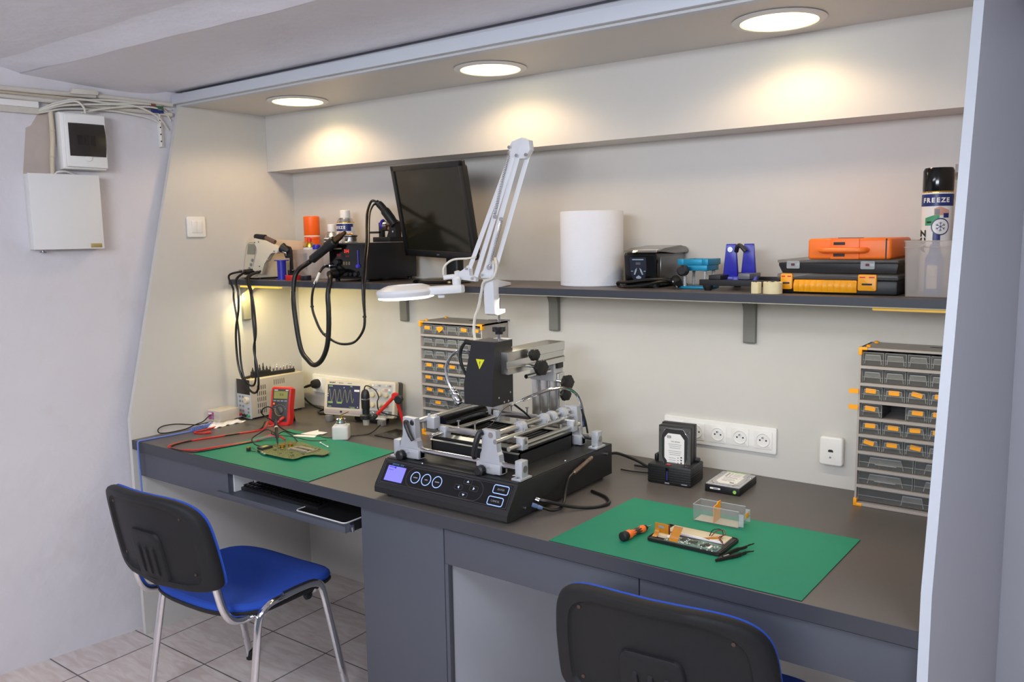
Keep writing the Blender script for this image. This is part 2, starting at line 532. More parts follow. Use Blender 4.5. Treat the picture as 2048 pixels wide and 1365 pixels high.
# soffit board with the three recessed lights (holes are covered by the bezels)
b = MB(LAM)
b.box(0.0, LW, -0.529, 0.0, 2.0275, 2.05)
o = tag(b.build('soffit_board'), 'grey board forming the top of the workbench niche, carrying the recessed lights', 'ceiling board')
b = MB(LAMB)
b.box(-0.018, LW, -0.550, -0.530, 2.031, 2.066, 0.001)
b.box(0.001, LW, -0.531, -0.500, 2.024, 2.0272)
tag(b.build('soffit_edge_board'), 'long pale grey strip along the front edge of the niche top, under the dark gap', 'trim board')
b = MB(LAM)
b.box(0.001, LW - 0.001, -0.133, -0.115, 1.7975, 2.0274)
b.box(0.001, LW - 0.001, -0.115, -0.002, 1.7975, 1.8155)
tag(b.build('valance_board'), 'long grey boxed-out board high on the back wall, lit by the three recessed lights', 'wall board')


# ------------------------------------------------------------------ recessed lights
def downlight(x, y, label, watts=6.3):
    t = thing('recessed_light', label, 'light', (x, y, 2.0275), 0, 'recessed lights in the niche top')
    T = local(t)
    b = MB(WHITEM, T)
    b.lathe([(0.0935, -0.0005), (0.112, -0.001), (0.1135, -0.003), (0.109, -0.006), (0.094, -0.0075), (0.0925, -0.004)], None, 48, cap=False)
    b.build('bezel', t)
    g = bpy.data.materials.get('lit_lamp_glass')
    if not g:
        g = mat('lit_lamp_glass', (255, 226, 160), 0.2, var=0.3, scale=26, emit=4.0)
    b = MB(g, T)
    b.lathe([(0.0925, -0.0045), (0.088, -0.007), (0.045, -0.0085), (0.0005, -0.009)], None, 40, cap=False)
    b.lathe([(0.0925, -0.003), (0.0005, -0.003)], None, 40, cap=False)
    b.build('lens', t, label='glowing warm white ribbed glass')
    l = bpy.data.lights.new('lamp', 'SPOT'); l.energy = watts; l.color = (1.0, 0.69, 0.41)
    l.spot_size = math.radians(157); l.spot_blend = 0.34; l.shadow_soft_size = 0.07
    lo = bpy.data.objects.new('lamp', l); COL.objects.link(lo); lo.parent = t; lo.location = (0, 0, -0.02)
    return t


downlight(0.426, -0.308, 'leftmost of three round recessed lights in the niche top, above the side panel', 9.4)
downlight(1.341, -0.311, 'middle of three round recessed lights in the niche top')
downlight(2.240, -0.311, 'rightmost and largest-looking of three round recessed lights in the niche top')

# ------------------------------------------------------------------ worktop and desk fronts
b = MB(TOP)
b.box(0.0005, LW - 0.0005, -D + 0.001, -0.0005, H - 0.036, H, 0.0012)
w = tag(b.build('worktop'), 'long anthracite worktop running the whole width of the niche', 'worktop')
b = MB(EDGE)
b.box(0.0005, LW - 0.0005, -D, -D + 0.0012, H - 0.0352, H - 0.0008)
b.build('edge_band', w, label='front edge band toned dark and blue for its cooler light')
b = MB(FRONT)
b.box(0.001, 0.553, -0.79, -0.772, 0.630, 0.728)
b.box(0.537, 0.553, -0.772, -0.30, 0.630, 0.7364)
tag(b.build('apron_panel'), 'short anthracite apron under the left end of the worktop', 'desk panel')
# pedestal between the knee spaces
t = thing('pedestal_cabinet', 'tall anthracite pedestal cupboard under the worktop below the soldering machine', 'cabinet', (1.36, -0.5, 0))
b = MB(LAMB)
b.box(1.203, 1.529, -0.771, -0.03, 0.002, 0.7362)
b.build('carcass', t, label='white cupboard sides')
b = MB(FRONT)
b.box(1.199, 1.517, -0.790, -0.772, 0.012, 0.728, 0.0008)
b.build('door', t)
b = MB(FRONT)
b.box(1.5195, 1.531, -0.790, -0.771, 0.004, 0.625, 0.0006)
b.build('side_edge', t)
# drawers under the right half
for x0, x1, lab in ((1.5205, 2.108, 'wide anthracite drawer under the right half of the worktop, next to the pedestal'),
                    (2.111, LW - 0.002, 'anthracite drawer under the right end of the worktop, nearest the right side panel')):
    t = thing('desk_drawer', lab, 'drawer', ((x0 + x1) / 2, -0.6, 0.63), 0, 'drawers under the worktop')
    b = MB(FRONT); b.box(x0, x1, -0.790, -0.772, 0.626, 0.724, 0.0008); b.build('drawer_front', t)
    b = MB(LAM)
    b.box(x0 + .02, x0 + .032, -0.772, -0.25, 0.640, 0.710); b.box(x1 - .032, x1 - .02, -0.772, -0.25, 0.640, 0.710)
    b.box(x0 + .02, x1 - .02, -0.772, -0.25, 0.632, 0.640); b.box(x0 + .02, x1 - .02, -0.262, -0.25, 0.640, 0.710)
    b.build('drawer_box', t)
# keyboard tray
t = thing('keyboard_tray', 'anthracite pull-out keyboard tray under the left half of the worktop', 'tray', (0.85, -0.6, 0.634))
b = MB(FRONT); b.box(0.492, 1.135, -0.797, -0.42, 0.634, 0.655, 0.001); b.build('tray_board', t)
b = MB(WHITEM)
b.box(0.5535, 0.560, -0.770, -0.40, 0.656, 0.7362); b.build('rail', t)
b = MB(WHITEM)
b.box(0.572, 0.578, -0.70, -0.40, 0.656, 0.7362); b.build('rail_bracket', t, label='white rail bracket')
b = MB(BLKM)
b.box(1.136, 1.152, -0.775, -0.40, 0.640, 0.662); b.build('rail', t)
b = MB(STEEL); b.box(1.1355, 1.152, -0.782, -0.775, 0.636, 0.660, .001); b.build('rail_end', t, label='bright steel rail end')
b = MB(RUB); b.cyl((0.525, -0.775, 0.634), (0.525, -0.775, 0.626), 0.006); b.build('stop_foot', t)
# keyboard
t = thing('keyboard', 'black keyboard on the pull-out tray under the worktop', 'keyboard', (0.74, -0.67, 0.655))
b = MB(BLK)
b.prism([(-0.745, 0.657), (-0.745, 0.667), (-0.61, 0.676), (-0.61, 0.657)], 0.545, 0.955, YZ, 0.001)
b.build('case', t)
b = MB(BLKG)
for r in range(6):
    for k in range(21):
        x = 0.551 + k * 0.0191; y = -0.735 + r * 0.0195
        z = 0.667 + (y + 0.745) * 0.067
        b.box(x, x + 0.016, y, y + 0.016, z, z + 0.006, 0.002, seg=1)
k = b.build('keys', t); k['kind'] = 'stuff'
b = MB(INKG)
b.text('', 0.004, TX((0.94, -0.62, 0.675))) if False else None
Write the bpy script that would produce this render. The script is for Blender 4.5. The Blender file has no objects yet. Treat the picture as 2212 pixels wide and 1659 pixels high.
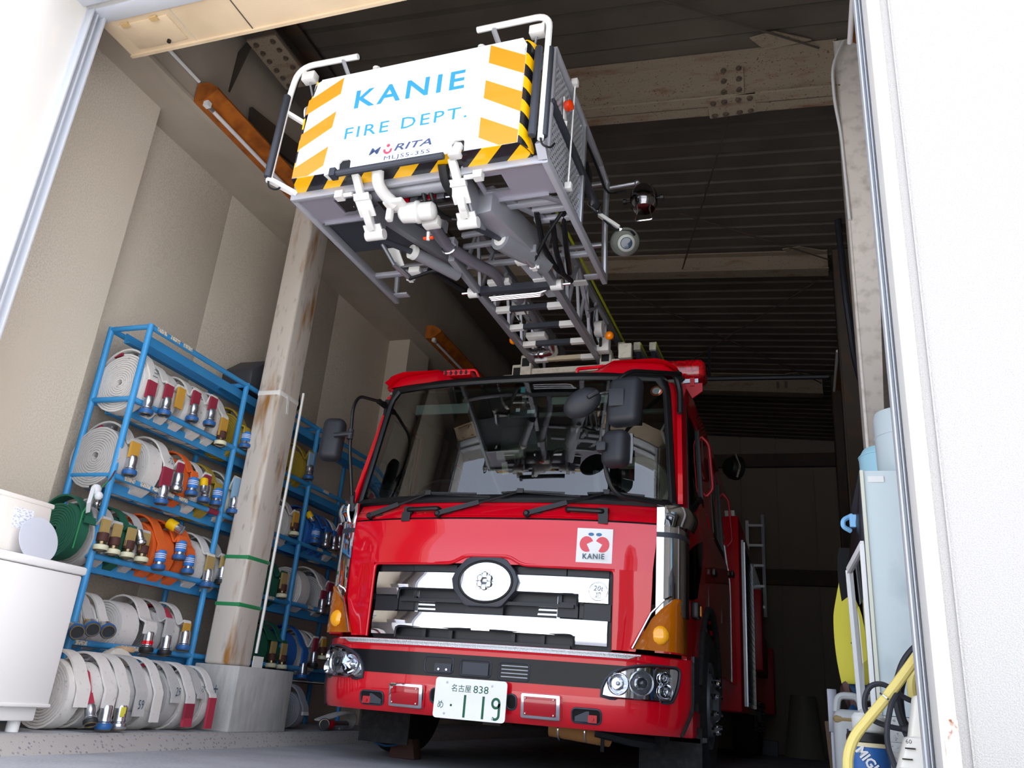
import bpy, bmesh, math, random
from mathutils import Vector as V, Matrix as M4
R=math.radians; pi=math.pi; random.seed(7)
sc=bpy.context.scene; col=sc.collection
# ------------------------------------------------------------ camera, sky, sun, exposure
cd=bpy.data.cameras.new('camera'); cam=bpy.data.objects.new('camera',cd); col.objects.link(cam); sc.camera=cam
cd.sensor_width=36; cd.lens=28.97; cd.clip_start=.05; cd.clip_end=500
YAW,PIT,ROL=R(20.07),R(21.10),R(4.80)
fw=V((-math.sin(YAW)*math.cos(PIT),math.cos(YAW)*math.cos(PIT),math.sin(PIT))); rt=V((math.cos(YAW),math.sin(YAW),0)); up=rt.cross(fw)
r2=math.cos(ROL)*rt+math.sin(ROL)*up; u2=-math.sin(ROL)*rt+math.cos(ROL)*up
m=M4((r2,u2,-fw)).transposed().to_4x4(); m.translation=V((0,0,.41)); cam.matrix_world=m
wd=bpy.data.worlds.new('sky'); sc.world=wd; wd.use_nodes=True; nt=wd.node_tree; nt.nodes.clear()
sky=nt.nodes.new('ShaderNodeTexSky'); sky.sky_type='NISHITA'; sky.sun_disc=False; sky.sun_elevation=R(48); sky.sun_rotation=R(95); sky.dust_density=3.0; sky.air_density=1.0; sky.ozone_density=1.5
bg=nt.nodes.new('ShaderNodeBackground'); bg.inputs[1].default_value=.34
out=nt.nodes.new('ShaderNodeOutputWorld'); hz=nt.nodes.new('ShaderNodeMix'); hz.data_type='RGBA'; hz.inputs[0].default_value=.55; hz.inputs[7].default_value=(2.6,2.6,2.65,1); nt.links.new(sky.outputs[0],hz.inputs[6]); nt.links.new(hz.outputs[2],bg.inputs[0]); nt.links.new(bg.outputs[0],out.inputs[0])
sl=bpy.data.lights.new('sun','SUN'); sl.energy=6.0; sl.angle=R(.6); sl.color=(1,.985,.96)
so=bpy.data.objects.new('sun',sl); col.objects.link(so); so.rotation_euler=V((-1,-.10,-1.05)).to_track_quat('-Z','Y').to_euler(); so.location=(12,4,12)
vs=sc.view_settings; vs.view_transform='Standard'; vs.look='None'; vs.gamma=1; vs.use_curve_mapping=False; vs.exposure=1.2
# ------------------------------------------------------------ materials
def lin(h):
    c=[int(h[i:i+2],16)/255 for i in (1,3,5)]
    return tuple(x/12.92 if x<=.04045 else ((x+.055)/1.055)**2.4 for x in c)+(1,)
MC={}
def mat(name,hexc,rough=.5,metal=0,coat=0,cior=1.5,noise=None,bump=None,trans=0,emit=0,alpha=1,spec=.5,ior=1.45):
    """noise=(scale, other colour, amount, detail, xyz stretch), bump=(scale,strength)"""
    if name in MC: return MC[name]
    m=bpy.data.materials.new(name); m.use_nodes=True; n=m.node_tree; b=n.nodes['Principled BSDF']; I=b.inputs
    I['Base Color'].default_value=lin(hexc); I['Roughness'].default_value=rough; I['Metallic'].default_value=metal
    I['Coat Weight'].default_value=coat; I['Coat Roughness'].default_value=.03; I['Coat IOR'].default_value=cior; I['Specular IOR Level'].default_value=spec
    I['Transmission Weight'].default_value=trans; I['Alpha'].default_value=alpha; I['IOR'].default_value=ior
    if emit: I['Emission Color'].default_value=lin(hexc); I['Emission Strength'].default_value=emit
    def crd(st):
        tc=n.nodes.new('ShaderNodeTexCoord'); mp=n.nodes.new('ShaderNodeMapping'); mp.inputs['Scale'].default_value=st
        n.links.new(tc.outputs['Object'],mp.inputs[0]); return mp.outputs[0]
    def noi(s,d,st,rg):
        t=n.nodes.new('ShaderNodeTexNoise'); t.inputs['Scale'].default_value=s; t.inputs['Detail'].default_value=d; n.links.new(crd(st),t.inputs['Vector'])
        r=n.nodes.new('ShaderNodeValToRGB'); r.color_ramp.elements[0].position=rg[0]; r.color_ramp.elements[1].position=rg[1]; n.links.new(t.outputs[0],r.inputs[0]); return r.outputs[0]
    src=None
    for q in (noise if isinstance(noise,list) else [noise] if noise else []):
        s,h2,lo,hi,d,st=q; mx=n.nodes.new('ShaderNodeMix'); mx.data_type='RGBA'
        if src: n.links.new(src,mx.inputs[6])
        else: mx.inputs[6].default_value=lin(hexc)
        mx.inputs[7].default_value=lin(h2); n.links.new(noi(s,d,st,(lo,hi)),mx.inputs[0]); src=mx.outputs[2]
    if src: n.links.new(src,I['Base Color'])
    if bump:
        bp=n.nodes.new('ShaderNodeBump'); bp.inputs['Strength'].default_value=bump[1]; bp.inputs['Distance'].default_value=.01
        t=n.nodes.new('ShaderNodeTexNoise'); t.inputs['Scale'].default_value=bump[0]; t.inputs['Detail'].default_value=4; n.links.new(crd((1,1,1)),t.inputs['Vector'])
        n.links.new(t.outputs[0],bp.inputs['Height']); n.links.new(bp.outputs[0],I['Normal'])
    MC[name]=m; return m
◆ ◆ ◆
Short task |
Tally the lines of the listing in which the word "high" occurs, and state the total alone.

Written answer |
3